WHAT THE EXERCISE ASKS: Pull out every line with the word "behind".

══ AVAILABLE RECORDS ══

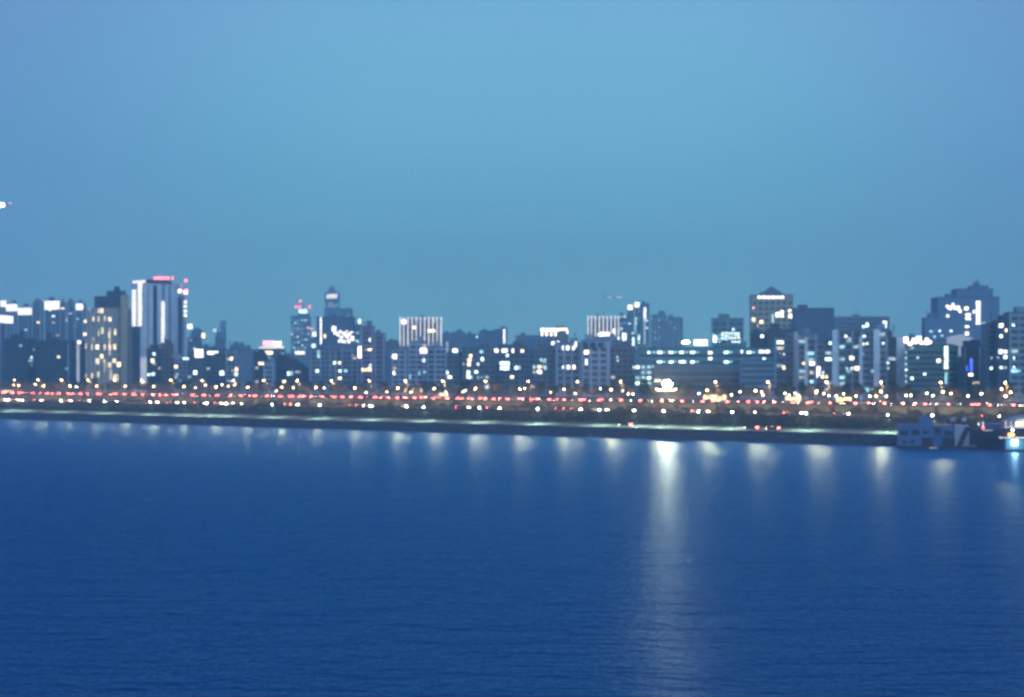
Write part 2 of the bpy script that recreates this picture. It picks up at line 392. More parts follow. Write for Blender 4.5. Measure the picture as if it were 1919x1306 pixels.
B(TW, 'slim hazy blue tower directly beside the largest white roof sign', 'tower block', 113, 126, 567, 450, 'steel', 'apt', pl=.03, group=g_ap)
B(TW, 'slim hazy tower with dark cap behind the dark slab', 'tower block', 127, 141, 566, 400, 'steel', 'apt', pl=.03, group=g_ap)
signed('pale tower with small square white sign beside the yellow-lit block', 142, 161, 568, 390, 'steel', 569, 581, 143, 156)
B(AP, 'mauve near block cut by the picture edge under a wide bright sign', 'apartment block', -30, 10, 606, 215, 'mauve', 'apt', pl=.0, ang=-10, lit=[(6, 598, 34, 14, 'sign', 'roof_sign', .6)])
rt, b = B(AP, 'long plain dark navy slab below the roof-signed towers', 'apartment block', 9, 66, 635, 205, 'navy', 'grid', ang=-10, pl=.012, lit=[(55, 676, 5, 4, 'tealc'), (60, 676, 4, 4, 'dim')])
block(rt, 37, 46, 620, 212, 'navy', 'none', wn='stair_tower', roofs=False, ang=-10)
rt, b = B(AP, 'dark navy slab with pale vertical strip and one lamp on top', 'apartment block', 66, 160, 639, 210, 'navy', 'grid', ang=-10, pl=.01, lit=[(148, 641, 6, 6, 'whitec', 'roof_lamp')])
block(rt, 88, 97, 622, 216, 'navy', 'none', wn='stair_tower', roofs=False, ang=-10)
light_at(b, 146, 680, 5, 72, 'dim_emission', 'lit_strip'); light_at(b, 128, 680, 2, 72, 'fin', 'pier')

# -- yellow-lit stepped block
rt, b = B(TW, 'stepped tower block with glowing yellow windows and dark crown', 'tower block', 160, 246, 577, 195, 'tan', 'none', xc=223, ang=-12, roofs=False)
block(rt, 177, 240, 556, 204, 'navy', 'none', wn='crown', ang=-12, r=.4); block(rt, 200, 236, 546, 206, 'navy', 'none', wn='crown', ang=-12, r=.4)
block(rt, 226, 241, 552, 196, 'tan', 'none', wn='pier', ang=-12, r=.5, roofs=False)
for px in range(163, 224, 8): light_at(b, px, 648, 1.8, 142, 'fin', 'pier', .3)
for (px, py, w, h, m) in [(189, 582, 11, 10, 'gold'), (175, 598, 2.5, 9, 'gold'), (186, 598, 4, 10, 'gold'), (196, 597, 4, 10, 'gold'), (206, 598, 5, 8, 'warm'), (161, 602, 6, 6, 'warm'), (160, 626, 7, 6, 'warm'),
      (186, 624, 3, 11, 'gold'), (193, 620, 6, 14, 'gold'), (205, 627, 4, 12, 'gold'), (217, 622, 6, 12, 'gold'), (162, 648, 3, 12, 'gold'), (172, 650, 3, 12, 'gold'), (182, 650, 7, 9, 'warm'), (196, 650, 4, 12, 'gold'), (206, 650, 4, 12, 'gold'), (216, 650, 7, 11, 'gold'),
      (191, 668, 5, 9, 'warm'), (182, 677, 9, 12, 'gold'), (195, 677, 4, 8, 'gold'), (205, 684, 8, 11, 'gold'), (214, 676, 8, 8, 'gold'), (223, 683, 8, 10, 'warm'), (235, 684, 8, 8, 'gold'),
      (162, 706, 3, 12, 'gold'), (172, 704, 4, 12, 'gold'), (185, 702, 3, 12, 'gold'), (208, 702, 5, 22, 'dimwarm'), (217, 708, 10, 16, 'gold'), (175, 636, 2, 10, 'dimwarm'), (168, 580, 2, 6, 'dimwarm'), (206, 640, 3, 60, 'dimwarm'), (196, 690, 3, 20, 'dimwarm')]:
    light_at(b, px, py, w, h, m)
light_at(b, 232, 640, 4, 150, 'dim_emission', 'pier', .3)  # pale pier glows by itself in place of facade light
# -- tall white tower
rt, b = B(TW, 'tallest white tower with two glowing vertical strips and red roof lights', 'tower block', 246, 332, 531, 200, 'pale', 'none', xc=268, ang=-42)
for a in ((251.5, 577, 7, 68), (262.5, 569, 7, 84)): light_at(b, *a, 'facade_emission', 'lit_strip')  # floodlight on the piers drawn as glowing strips
light_at(b, 255, 670, 15, 116, 'navy', 'window_strip'); light_at(b, 261, 528, 24, 5, 'facade_emission', 'lit_strip')
light_at(b, 290.5, 600, 7, 130, 'glass', 'window_strip'); light_at(b, 305.5, 603, 6, 76, 'facade_emission', 'lit_strip'); light_at(b, 318, 595, 3, 120, 'steel', 'window_strip'); light_at(b, 277, 600, 2, 130, 'steel', 'window_strip')
light_at(b, 270, 700, 13, 60, 'dim_emission', 'lit_strip'); light_at(b, 306, 546, 5, 28, 'steel', 'window_strip')  # paler wall at the foot given its own glow
block(rt, 326, 351, 540, 208, 'pale', 'none', xc=336, ang=-42, wn='wing').__dict__.update()
b2 = block(rt, 334, 346, 552, 206, 'steel', 'none', wn='wing', ang=-42, r=.8, roofs=False)
for y in (566, 574, 583, 591): light_at(b2, 347, y, 5, 4, 'whitec', 'lit_balcony')
light_at(b2, 337, 545, 6, 6, 'whitec', 'roof_lamp'); light_at(b2, 348, 548, 6, 6, 'crown', 'roof_lamp'); light_at(b2, 337.5, 611, 6, 104, 'navy', 'window_strip'); light_at(b2, 338, 668, 7, 6, 'whitec', 'lit_window')
for x, w in ((291, 5), (298, 8), (306, 5), (314, 5), (323, 2)): light_at(b, x, 521, w, 4.5, 'red', 'warning_light', .2)
light_at(b, 266, 534.5, 2, 2, 'pink', 'warning_light')
for x, y in ((348, 526), (349, 544)): light_at(b2, x, y, 5, 4, 'red', 'warning_light', .3)
cube('crown_beam', 'roofing', b.loc(b.ctr, b.top + 1.6), (b.w * .9, b.d * .7, 2.4), b.a, rt)
# -- blocks right of it
B(AP, 'small dark block under the white tower with one cool round lamp', 'apartment block', 275, 302, 654, 190, 'navy', 'grid', pl=.03, lit=[(289, 663, 5, 6, 'cool'), (286, 676, 7, 8, 'warm'), (279, 702, 5, 5, 'cool'), (287, 701, 6, 6, 'cool')])
B(AP, 'plain dark purple block directly beneath the lit spine of the white tower', 'apartment block', 301, 325, 645, 195, 'brown', 'grid', pl=.0)
B(AP, 'pale flat-roofed block with several lit balconies beside the white tower', 'apartment block', 325, 350, 674, 200, 'steel', 'grid', pl=.04, lit=[(345, 672, 5, 4, 'cool'), (351, 672, 5, 4, 'cool'), (330, 687, 6, 7, 'warm'), (332, 701, 4, 4, 'dimwarm')])
B(OF, 'mid-height hazy block topped by a small box next to the white tower', 'office building', 345, 378, 633, 420, 'bluegrey', 'grid', pl=.02, lit=[(356, 612, 9, 9, 'whitec', 'roof_lamp'), (347, 628, 6, 6, 'warm'), (364, 654, 4, 6, 'cool'), (368, 677, 4, 6, 'cool')])
B(OF, 'hazy block carrying a bright yellowish square lamp', 'office building', 358, 379, 620, 520, 'bluegrey', 'grid', pl=.0, lit=[(381, 629, 6, 9, 'warm', 'roof_lamp')])
rt, b = B(OF, 'block with an oversized round glowing lamp at its roof edge', 'office building', 350, 386, 664, 240, 'slate', 'grid', pl=.03, lit=[(373, 662, 15, 15, 'crown', 'round_lamp'), (366, 698, 7, 8, 'cool')])
B(OF, 'block with a narrow bright horizontal sign along its roof', 'office building', 385, 412, 657, 260, 'slate', 'grid', pl=.02, lit=[(399, 661, 20, 6, 'whitec', 'roof_sign')])
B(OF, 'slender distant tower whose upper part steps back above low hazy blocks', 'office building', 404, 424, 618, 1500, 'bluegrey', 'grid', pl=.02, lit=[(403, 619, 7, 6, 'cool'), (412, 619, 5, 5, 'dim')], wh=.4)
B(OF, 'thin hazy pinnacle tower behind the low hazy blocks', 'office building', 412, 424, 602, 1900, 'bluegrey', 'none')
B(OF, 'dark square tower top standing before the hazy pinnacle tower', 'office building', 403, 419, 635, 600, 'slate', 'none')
B(AP, 'blue-grey block with a single cool square lamp at mid height', 'apartment block', 402, 432, 662, 250, 'slate', 'grid', pl=.02, lit=[(416, 699, 9, 9, 'cool'), (426, 707, 5, 5, 'cool')])
B(AP, 'slim block with a column of warm and cool windows at its corner', 'apartment block', 424, 448, 655, 235, 'steel', 'apt', pl=.03, lit=[(428, 673, 5, 5, 'dimwarm'), (434, 672, 6, 7, 'warm'), (444, 692, 7, 8, 'warm'), (442, 701, 7, 7, 'cool'), (436, 694, 3, 5, 'dimwarm')])
B(OF, 'low hazy block with stepped box roof behind pale blank wall block', 'office building', 436, 458, 643, 800, 'bluegrey', 'none')
B(AP, 'plain pale blue blank-walled block', 'apartment block', 446, 480, 657, 230, 'steel', 'none')
B(OF, 'hazy low rooftops filling the gap behind the pale blank block', 'office building', 456, 492, 655, 900, 'bluegrey', 'none')
B(AP, 'dark block with a pair of small amber windows', 'apartment block', 476, 500, 661, 215, 'navy', 'grid', pl=.02, lit=[(487, 681, 4, 6, 'warm'), (492.5, 681, 4, 6, 'warm'), (490, 681, 12, 2, 'dimwarm')])
rt, b = B(OF, 'low building under a red and white roof sign', 'office building', 484, 535, 654, 330, 'slate', 'grid', pl=.04, lit=[(503, 643, 20, 9, 'pink', 'roof_sign'), (520, 644, 15, 9, 'whitec', 'roof_sign'), (509, 651, 46, 4, 'facade_emission', 'lit_cornice'), (504, 661, 14, 6, 'warm', 'lit_sign')])
B(AP, 'small lavender gable block before the red sign building', 'apartment block', 494, 517, 678, 200, 'lavender', 'apt', pl=.0)
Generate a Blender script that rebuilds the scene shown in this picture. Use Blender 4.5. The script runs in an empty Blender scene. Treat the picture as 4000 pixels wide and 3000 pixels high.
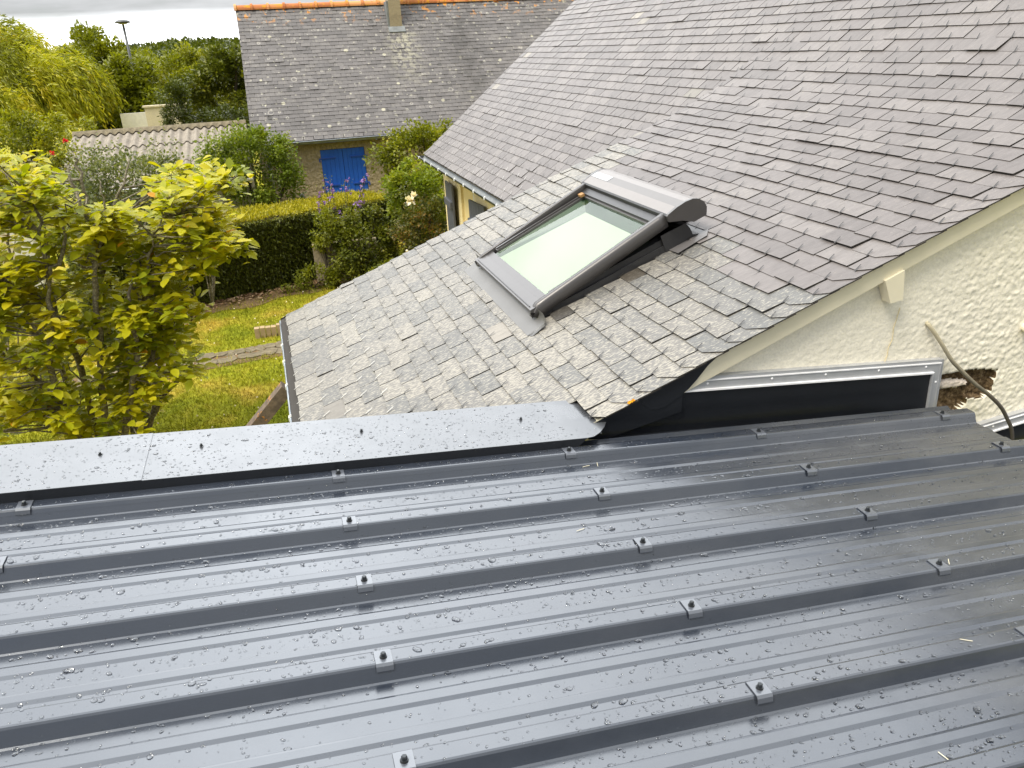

═══

FINAL RESULT:
B(TW, 'slim hazy tower with dark cap behind the dark slab', 'tower block', 127, 141, 566, 400, 'steel', 'apt', pl=.03, group=g_ap)
B(OF, 'thin hazy pinnacle tower behind the low hazy blocks', 'office building', 412, 424, 602, 1900, 'bluegrey', 'none')
B(OF, 'low hazy block with stepped box roof behind pale blank wall block', 'office building', 436, 458, 643, 800, 'bluegrey', 'none')
B(OF, 'hazy low rooftops filling the gap behind the pale blank block', 'office building', 456, 492, 655, 900, 'bluegrey', 'none')